Friday, October 1, 2010

Suspected Pakistani militants set fire to Nato fuel tankers

Pakistani firemen beside the tankers carrying fuel for Nato troops set alight by suspected militants  Pakistani firefighters stand beside the 27 tankers carrying fuel for Nato troops that were set alight by suspected militants. Photograph: Aaron Favila/AP

Suspected militants in Pakistan set fire to more than two dozen tankers carrying fuel for Nato troops in Afghanistan today, officials said.

The attack came a day after three soldiers were killed in a cross-border Nato air strike.

Angry at repeated incursions by Nato helicopters over the past week, Pakistan has blocked a supply route for coalition troops in Afghanistan.

Pakistan is a crucial ally for the United States in its efforts to stabilise Afghanistan, but analysts say border incursions and disruptions in Nato supplies underline growing tensions in the relationship.

A senior Pakistani intelligence official said the border incursions could lead to a "total snapping of relations".

Senior officials blamed extremists for the attack on the tankers in the southern town of Shikarpur.

About 12 people, their faces covered, fired into the air to scare away the drivers, then set fire to 27 tankers.

"Some of them have been completely destroyed and others partially. But there is no loss of human life," the Shikarpur police chief, Abdul Hameed Khoso, told Reuters.

The tankers were parked at a filling station on their way to Afghanistan from Pakistan's southern port city of Karachi.

The previous day, three Pakistani soldiers were killed and three wounded in two cross-border strikes by Nato forces chasing militants in Pakistan's north-western Kurram region.

It was the third cross-border incident in a week, the Pakistan military said. Nato said the helicopters briefly crossed into Pakistani airspace after coming under fire from people there.

Hours later, Pakistani authorities halted tankers carrying supplies for the Nato forces passing through the Khyber tribal region on the Afghan border.

About half of all cargo for Nato forces in Afghanistan travels through Pakistan, most of it via two main border crossings: Chaman north of Quetta in Baluchistan, and Torkham at the Khyber Pass.

Another third enters Afghanistan through the northern distribution network across Kazakhstan and Uzbekistan. Sensitive gear such as ammunition, weapons and critical equipment is flown in.

Officials say supplies for Nato forces through Chaman continue uninterrupted.

Also today, a United Nations relief helicopter with 12 people on board went down in a lake in a flood-affected area of Pakistan's southern province of Sindh, a UN official said.

Initial reports said seven people had been injured and officials said the accident was probably mechanical.

Pakistan has been in the international spotlight this week after western intelligence sources said a militant plot to stage co-ordinated attacks in Europe had been disrupted by a recent increase in missile strikes by US drones in Pakistan.

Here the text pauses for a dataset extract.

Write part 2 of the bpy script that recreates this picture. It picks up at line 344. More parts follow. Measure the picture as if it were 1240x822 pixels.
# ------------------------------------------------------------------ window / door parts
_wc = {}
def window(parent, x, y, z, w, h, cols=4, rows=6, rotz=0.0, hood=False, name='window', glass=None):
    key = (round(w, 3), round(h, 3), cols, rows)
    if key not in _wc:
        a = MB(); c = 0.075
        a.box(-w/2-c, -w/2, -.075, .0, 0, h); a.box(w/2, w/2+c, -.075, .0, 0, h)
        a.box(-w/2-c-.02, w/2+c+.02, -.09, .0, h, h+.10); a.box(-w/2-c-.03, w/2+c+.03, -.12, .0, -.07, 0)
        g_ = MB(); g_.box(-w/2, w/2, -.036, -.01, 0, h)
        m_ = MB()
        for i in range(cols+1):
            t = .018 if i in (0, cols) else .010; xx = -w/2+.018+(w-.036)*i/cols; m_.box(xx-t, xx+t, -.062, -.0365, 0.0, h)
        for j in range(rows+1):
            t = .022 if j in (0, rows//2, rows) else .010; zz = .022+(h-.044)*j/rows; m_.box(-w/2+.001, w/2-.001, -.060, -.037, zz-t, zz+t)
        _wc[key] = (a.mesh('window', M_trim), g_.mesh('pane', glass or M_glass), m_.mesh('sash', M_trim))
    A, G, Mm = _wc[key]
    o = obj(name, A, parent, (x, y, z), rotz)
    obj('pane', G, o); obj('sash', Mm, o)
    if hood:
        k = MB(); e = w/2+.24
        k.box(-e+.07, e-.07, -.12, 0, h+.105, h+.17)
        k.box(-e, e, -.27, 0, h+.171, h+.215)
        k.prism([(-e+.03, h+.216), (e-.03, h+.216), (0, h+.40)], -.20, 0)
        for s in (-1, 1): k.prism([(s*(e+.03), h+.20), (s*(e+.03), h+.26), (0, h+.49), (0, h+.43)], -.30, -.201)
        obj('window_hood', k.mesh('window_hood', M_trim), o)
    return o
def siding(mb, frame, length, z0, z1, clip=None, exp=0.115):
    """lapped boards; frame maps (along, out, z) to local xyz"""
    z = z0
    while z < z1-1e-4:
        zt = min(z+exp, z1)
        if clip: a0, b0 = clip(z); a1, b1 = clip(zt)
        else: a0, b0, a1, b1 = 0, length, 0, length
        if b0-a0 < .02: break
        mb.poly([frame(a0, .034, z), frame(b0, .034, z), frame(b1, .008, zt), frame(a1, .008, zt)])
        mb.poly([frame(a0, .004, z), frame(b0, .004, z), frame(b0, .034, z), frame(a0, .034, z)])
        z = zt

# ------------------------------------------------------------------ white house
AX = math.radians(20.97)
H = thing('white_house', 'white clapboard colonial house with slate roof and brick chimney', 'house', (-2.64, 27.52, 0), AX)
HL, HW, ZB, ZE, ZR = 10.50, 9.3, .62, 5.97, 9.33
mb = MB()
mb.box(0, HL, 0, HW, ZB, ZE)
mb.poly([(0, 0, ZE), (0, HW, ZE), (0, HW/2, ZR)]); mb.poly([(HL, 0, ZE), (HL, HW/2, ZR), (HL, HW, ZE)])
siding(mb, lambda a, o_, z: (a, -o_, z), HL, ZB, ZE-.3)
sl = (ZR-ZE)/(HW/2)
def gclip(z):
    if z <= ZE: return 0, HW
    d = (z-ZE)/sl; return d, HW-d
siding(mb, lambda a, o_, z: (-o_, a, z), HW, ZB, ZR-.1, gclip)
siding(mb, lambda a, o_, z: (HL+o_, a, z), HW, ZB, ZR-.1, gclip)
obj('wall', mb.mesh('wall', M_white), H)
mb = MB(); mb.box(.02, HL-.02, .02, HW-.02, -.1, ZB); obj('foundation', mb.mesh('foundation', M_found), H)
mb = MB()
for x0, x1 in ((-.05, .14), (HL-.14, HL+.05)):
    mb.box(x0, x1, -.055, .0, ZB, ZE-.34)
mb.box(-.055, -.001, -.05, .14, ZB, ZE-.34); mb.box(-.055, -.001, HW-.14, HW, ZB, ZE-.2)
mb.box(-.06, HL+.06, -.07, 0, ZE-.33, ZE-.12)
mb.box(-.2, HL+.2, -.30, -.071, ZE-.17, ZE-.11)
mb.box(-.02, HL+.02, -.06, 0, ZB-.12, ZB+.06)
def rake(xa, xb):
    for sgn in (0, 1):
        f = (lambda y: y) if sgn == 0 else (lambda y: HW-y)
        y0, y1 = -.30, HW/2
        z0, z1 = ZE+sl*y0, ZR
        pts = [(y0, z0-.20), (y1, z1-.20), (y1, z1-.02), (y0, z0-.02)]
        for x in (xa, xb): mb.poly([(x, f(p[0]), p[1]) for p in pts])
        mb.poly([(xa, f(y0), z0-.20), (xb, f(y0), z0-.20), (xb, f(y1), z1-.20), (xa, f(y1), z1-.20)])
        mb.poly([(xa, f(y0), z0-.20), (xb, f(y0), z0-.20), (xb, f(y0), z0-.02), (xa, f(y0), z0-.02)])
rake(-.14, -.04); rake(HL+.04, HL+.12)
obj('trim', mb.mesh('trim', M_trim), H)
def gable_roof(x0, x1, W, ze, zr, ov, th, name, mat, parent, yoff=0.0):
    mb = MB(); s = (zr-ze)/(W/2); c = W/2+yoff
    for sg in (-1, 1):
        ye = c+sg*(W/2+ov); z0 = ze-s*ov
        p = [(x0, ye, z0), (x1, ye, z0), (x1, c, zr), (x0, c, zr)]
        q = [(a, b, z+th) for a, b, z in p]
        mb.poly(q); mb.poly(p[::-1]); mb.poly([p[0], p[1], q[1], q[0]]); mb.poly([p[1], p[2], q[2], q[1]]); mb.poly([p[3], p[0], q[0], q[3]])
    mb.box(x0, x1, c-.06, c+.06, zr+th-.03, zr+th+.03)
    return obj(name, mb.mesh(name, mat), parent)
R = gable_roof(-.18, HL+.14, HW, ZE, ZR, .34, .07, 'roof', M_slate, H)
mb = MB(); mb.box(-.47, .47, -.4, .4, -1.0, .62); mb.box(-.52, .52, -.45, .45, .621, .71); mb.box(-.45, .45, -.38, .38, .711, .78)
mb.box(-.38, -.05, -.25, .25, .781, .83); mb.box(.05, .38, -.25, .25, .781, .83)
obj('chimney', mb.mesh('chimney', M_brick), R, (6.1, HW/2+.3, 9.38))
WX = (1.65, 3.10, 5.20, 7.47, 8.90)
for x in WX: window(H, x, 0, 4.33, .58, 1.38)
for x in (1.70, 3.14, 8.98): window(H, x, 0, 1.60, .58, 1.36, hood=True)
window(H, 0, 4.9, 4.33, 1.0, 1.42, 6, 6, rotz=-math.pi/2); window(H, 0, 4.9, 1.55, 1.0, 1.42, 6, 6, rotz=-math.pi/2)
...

Pakistani security officials said they had no evidence of any specific terror plot being hatched in the tribal areas, described by the US as a global hub of militants. Most of the recent drone strikes have taken place in the north-western North Waziristan region.

"It's no secret that there are terrorists from all nationalities in North Waziristan. They are Arabs, Uzbeks, Pakistani, Afghan, Chechans, German, Brits, Americans, everyone. And they are a threat to us, to their own countries and to the entire world," a senior security official said.

"But to say that we have any specific information that they were plotting attacks against this country or that country, then sir, we don't have any concrete information or intelligence about that."

He said drones strikes had killed members of various militant groups.

In September up to 21 US drone attacks have killed at least 100 militants. It was the most intense month for drone attacks to date.